▶ _Brief_: Look for "from" in the listing below. Gather each line that contains it.

▶ _Data section_:

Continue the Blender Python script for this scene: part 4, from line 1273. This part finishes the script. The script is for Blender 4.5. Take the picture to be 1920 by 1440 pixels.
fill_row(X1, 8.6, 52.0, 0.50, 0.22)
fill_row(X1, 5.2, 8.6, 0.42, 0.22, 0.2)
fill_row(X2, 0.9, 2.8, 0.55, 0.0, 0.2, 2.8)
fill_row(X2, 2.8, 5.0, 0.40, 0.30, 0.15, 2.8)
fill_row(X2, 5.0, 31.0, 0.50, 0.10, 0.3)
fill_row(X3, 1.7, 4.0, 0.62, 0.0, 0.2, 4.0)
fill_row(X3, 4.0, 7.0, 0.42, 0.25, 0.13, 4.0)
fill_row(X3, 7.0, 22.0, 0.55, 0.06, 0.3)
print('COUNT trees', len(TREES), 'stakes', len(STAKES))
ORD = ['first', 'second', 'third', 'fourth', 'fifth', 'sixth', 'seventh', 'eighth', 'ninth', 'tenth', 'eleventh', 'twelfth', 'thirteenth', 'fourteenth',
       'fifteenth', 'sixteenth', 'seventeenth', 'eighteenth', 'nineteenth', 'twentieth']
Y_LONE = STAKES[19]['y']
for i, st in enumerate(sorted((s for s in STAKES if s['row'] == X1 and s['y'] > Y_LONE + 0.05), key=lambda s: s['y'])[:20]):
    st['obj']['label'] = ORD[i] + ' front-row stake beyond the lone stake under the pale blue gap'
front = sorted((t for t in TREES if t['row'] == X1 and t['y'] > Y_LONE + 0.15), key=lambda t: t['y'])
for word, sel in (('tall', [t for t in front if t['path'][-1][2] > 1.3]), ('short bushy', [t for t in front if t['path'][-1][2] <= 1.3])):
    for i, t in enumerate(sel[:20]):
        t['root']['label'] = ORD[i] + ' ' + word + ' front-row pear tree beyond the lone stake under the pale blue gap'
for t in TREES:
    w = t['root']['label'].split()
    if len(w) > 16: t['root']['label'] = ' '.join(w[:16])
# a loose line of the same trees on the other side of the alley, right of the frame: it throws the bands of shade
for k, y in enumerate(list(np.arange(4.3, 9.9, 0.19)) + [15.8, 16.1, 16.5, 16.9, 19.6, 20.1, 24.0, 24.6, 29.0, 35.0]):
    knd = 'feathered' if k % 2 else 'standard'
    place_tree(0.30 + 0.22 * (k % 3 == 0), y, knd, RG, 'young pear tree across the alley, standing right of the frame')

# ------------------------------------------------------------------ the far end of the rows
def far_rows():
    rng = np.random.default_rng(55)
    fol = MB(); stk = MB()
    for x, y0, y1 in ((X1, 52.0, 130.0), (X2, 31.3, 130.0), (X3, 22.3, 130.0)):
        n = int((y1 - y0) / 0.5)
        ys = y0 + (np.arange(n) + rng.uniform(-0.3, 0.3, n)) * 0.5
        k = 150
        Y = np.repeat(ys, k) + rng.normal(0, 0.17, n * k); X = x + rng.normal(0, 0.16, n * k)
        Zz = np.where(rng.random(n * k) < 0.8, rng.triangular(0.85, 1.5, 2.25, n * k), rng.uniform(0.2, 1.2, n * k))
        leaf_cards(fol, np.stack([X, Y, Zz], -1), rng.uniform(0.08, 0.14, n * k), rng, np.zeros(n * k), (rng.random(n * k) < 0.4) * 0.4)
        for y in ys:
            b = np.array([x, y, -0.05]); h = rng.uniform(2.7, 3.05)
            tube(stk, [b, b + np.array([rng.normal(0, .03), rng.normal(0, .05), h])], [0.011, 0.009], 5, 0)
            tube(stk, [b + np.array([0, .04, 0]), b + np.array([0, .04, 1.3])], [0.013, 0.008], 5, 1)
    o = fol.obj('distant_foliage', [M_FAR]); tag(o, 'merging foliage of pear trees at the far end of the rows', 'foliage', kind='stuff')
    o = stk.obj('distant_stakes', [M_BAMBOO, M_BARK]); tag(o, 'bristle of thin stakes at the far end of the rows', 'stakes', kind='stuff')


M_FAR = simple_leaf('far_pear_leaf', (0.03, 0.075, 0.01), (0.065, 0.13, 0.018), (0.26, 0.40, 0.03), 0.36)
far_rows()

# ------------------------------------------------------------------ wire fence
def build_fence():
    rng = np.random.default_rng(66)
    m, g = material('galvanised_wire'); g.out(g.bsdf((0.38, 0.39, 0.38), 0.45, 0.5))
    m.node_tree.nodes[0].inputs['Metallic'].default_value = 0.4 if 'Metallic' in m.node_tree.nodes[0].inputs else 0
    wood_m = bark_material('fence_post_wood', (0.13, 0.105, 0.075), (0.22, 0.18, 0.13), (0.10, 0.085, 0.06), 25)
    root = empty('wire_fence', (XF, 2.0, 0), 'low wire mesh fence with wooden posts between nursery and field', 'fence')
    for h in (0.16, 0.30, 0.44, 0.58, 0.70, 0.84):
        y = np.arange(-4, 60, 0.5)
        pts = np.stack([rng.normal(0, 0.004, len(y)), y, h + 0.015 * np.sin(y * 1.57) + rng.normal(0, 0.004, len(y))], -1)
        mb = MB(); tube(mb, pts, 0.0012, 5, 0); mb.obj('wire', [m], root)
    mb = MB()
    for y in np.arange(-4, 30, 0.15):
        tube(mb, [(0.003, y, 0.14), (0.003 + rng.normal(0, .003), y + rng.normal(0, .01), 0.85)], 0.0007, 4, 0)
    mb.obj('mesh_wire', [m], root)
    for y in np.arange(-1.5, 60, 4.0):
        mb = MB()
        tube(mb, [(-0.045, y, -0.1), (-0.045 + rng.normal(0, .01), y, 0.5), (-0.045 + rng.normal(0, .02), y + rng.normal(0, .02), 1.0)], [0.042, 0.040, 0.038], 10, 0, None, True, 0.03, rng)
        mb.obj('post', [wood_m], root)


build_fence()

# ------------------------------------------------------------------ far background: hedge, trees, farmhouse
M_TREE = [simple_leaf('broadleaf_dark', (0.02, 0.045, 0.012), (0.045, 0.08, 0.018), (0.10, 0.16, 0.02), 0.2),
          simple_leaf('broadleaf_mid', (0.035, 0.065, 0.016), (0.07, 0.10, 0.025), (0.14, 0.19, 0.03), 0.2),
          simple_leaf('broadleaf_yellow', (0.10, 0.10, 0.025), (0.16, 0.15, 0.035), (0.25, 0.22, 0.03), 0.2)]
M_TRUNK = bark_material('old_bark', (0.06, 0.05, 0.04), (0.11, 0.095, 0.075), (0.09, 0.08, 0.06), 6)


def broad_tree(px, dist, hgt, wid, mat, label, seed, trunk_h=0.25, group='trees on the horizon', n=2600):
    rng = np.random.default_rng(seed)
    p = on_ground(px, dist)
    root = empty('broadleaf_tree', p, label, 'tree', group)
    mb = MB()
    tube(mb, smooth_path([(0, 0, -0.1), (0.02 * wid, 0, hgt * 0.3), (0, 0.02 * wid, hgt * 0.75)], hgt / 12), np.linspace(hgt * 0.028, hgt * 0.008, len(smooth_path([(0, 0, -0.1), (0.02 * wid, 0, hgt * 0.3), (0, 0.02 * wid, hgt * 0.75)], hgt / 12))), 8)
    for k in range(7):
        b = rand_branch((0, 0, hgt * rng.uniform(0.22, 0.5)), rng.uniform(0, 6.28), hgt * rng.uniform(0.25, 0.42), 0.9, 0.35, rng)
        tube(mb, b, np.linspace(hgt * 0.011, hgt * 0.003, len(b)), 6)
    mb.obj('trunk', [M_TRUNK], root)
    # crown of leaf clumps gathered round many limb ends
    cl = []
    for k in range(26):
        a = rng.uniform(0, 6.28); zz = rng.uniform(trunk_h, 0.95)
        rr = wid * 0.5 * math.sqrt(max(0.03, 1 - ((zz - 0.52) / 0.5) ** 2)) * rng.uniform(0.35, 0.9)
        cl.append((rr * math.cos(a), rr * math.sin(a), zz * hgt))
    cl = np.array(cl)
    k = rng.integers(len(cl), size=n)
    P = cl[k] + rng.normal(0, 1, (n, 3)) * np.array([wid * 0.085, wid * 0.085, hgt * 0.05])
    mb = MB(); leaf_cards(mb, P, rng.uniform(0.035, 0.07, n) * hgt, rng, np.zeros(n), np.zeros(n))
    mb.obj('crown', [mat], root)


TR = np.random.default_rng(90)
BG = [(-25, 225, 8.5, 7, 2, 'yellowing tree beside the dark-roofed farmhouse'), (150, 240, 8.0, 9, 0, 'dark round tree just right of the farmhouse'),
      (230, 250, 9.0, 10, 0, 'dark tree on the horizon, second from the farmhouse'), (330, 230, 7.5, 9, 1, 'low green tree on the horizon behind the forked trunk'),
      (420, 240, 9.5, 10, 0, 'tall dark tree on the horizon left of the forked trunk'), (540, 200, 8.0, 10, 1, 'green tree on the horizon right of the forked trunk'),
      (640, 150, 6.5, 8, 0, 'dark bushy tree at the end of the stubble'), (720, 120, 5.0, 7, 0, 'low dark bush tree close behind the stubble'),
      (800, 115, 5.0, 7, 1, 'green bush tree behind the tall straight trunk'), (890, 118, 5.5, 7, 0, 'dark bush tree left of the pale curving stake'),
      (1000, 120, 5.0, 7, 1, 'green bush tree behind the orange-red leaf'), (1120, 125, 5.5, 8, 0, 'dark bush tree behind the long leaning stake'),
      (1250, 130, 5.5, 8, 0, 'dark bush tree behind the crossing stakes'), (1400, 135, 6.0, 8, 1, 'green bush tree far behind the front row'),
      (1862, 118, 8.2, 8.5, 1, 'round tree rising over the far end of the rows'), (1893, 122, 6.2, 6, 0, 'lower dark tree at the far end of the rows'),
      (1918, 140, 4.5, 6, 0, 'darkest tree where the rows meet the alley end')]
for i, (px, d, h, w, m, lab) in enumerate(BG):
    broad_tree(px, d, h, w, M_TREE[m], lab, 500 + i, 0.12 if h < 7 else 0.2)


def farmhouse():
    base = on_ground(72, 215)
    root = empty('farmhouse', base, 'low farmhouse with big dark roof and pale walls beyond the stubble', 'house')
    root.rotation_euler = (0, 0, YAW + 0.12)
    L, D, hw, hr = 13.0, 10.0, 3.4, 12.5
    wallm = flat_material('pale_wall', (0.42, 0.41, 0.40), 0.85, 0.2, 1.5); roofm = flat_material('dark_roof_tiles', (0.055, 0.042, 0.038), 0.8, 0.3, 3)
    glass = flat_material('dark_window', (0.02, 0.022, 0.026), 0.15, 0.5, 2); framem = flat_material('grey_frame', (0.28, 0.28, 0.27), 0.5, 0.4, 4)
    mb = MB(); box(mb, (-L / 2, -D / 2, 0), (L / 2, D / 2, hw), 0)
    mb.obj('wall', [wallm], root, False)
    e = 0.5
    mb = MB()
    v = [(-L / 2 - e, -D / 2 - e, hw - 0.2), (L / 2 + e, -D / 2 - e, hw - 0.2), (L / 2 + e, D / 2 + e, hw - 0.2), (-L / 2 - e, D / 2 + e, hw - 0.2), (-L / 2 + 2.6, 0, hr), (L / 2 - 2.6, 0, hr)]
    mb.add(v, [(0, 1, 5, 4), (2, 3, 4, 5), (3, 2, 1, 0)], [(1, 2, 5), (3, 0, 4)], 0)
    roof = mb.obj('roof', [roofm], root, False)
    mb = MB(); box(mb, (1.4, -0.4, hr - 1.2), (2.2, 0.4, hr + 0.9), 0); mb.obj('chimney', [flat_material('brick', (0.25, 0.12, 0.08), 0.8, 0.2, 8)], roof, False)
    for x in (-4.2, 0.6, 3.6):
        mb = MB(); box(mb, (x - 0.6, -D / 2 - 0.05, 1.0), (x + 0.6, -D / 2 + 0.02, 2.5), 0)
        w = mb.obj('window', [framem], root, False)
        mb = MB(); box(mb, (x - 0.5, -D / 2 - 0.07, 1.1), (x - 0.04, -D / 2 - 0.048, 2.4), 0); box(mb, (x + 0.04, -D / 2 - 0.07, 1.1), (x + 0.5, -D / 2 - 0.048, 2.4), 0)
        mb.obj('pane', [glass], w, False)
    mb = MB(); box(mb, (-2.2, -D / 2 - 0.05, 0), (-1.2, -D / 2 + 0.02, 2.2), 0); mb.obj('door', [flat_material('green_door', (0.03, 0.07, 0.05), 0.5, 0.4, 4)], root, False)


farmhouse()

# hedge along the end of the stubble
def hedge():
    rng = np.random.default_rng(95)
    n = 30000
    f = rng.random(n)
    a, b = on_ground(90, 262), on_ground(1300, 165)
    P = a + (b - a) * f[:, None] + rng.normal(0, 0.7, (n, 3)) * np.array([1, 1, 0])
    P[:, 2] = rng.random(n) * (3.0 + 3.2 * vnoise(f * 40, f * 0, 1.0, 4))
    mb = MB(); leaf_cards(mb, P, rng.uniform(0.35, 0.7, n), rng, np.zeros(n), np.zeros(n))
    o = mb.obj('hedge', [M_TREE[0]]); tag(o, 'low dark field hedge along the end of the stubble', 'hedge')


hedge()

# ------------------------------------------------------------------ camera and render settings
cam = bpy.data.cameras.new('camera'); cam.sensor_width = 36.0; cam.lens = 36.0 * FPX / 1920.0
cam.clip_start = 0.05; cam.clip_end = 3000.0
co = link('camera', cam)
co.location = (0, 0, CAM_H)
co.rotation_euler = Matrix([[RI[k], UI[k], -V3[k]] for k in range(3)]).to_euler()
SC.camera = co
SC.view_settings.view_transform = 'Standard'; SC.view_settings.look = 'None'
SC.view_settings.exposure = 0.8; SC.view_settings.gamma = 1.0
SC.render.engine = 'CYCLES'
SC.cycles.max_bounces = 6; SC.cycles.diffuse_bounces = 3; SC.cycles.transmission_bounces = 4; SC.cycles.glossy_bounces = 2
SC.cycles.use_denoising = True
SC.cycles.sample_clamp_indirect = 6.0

▶ _Exercise result_:
Continue the Blender Python script for this scene: part 4, from line 1273. This part finishes the script. The script is for Blender 4.5. Take the picture to be 1920 by 1440 pixels.
      (230, 250, 9.0, 10, 0, 'dark tree on the horizon, second from the farmhouse'), (330, 230, 7.5, 9, 1, 'low green tree on the horizon behind the forked trunk'),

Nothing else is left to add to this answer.